Three things to know

  1. Logan Ott was pulled early despite a nice start. It’s been a shaky season so far for the sophomore, who before Tuesday had an 8.44 ERA in 10.2 innings pitched as the midweek starter. However, Ott was rolling in the first three innings, recording two strikeouts and allowing no hits to start off the game. However, Ott was pulled after those three innings for freshman Andrew Johnson, who immediately put a runner on first and third base causing him to get pulled. It was an interesting decision by Maryland head coach Rob Vaughn to pull Ott, considering that the Terps eventually gave up their three-run lead.
  2. Maryland’s bats were inconsistent. The first two innings featured runners getting on base, runs scoring off of walks with the bases loaded and an RBI from outfielder Chris Alleyne. But after looking like it would be a good offensive day, the Terps managed to get stifled in the next six innings at the plate, not even getting a single hit. Without any offense, the reliance on Maryland’s pedestrian pitching from its bullpen only lasted so long as it gave up the lead after seven innings. Delaware retired 19 straight Terps between the third and ninth inning.
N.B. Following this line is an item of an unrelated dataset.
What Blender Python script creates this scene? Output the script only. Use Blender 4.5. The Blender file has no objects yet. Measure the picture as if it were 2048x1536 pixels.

  3. The busy schedule for Maryland gets a bit lighter. The Terps have now played four games in the last five days. A rain delay to their weekend games caused a schedule that had them play Georgetown on Friday, Cornell on Sunday, Georgetown again on Monday, and finishing in Delaware on Tuesday. This hectic period of the season ends with a record of 3-1. The Terps have a break until their weekend series against Siena gets underway, starting off with a double-header on Saturday in College Park.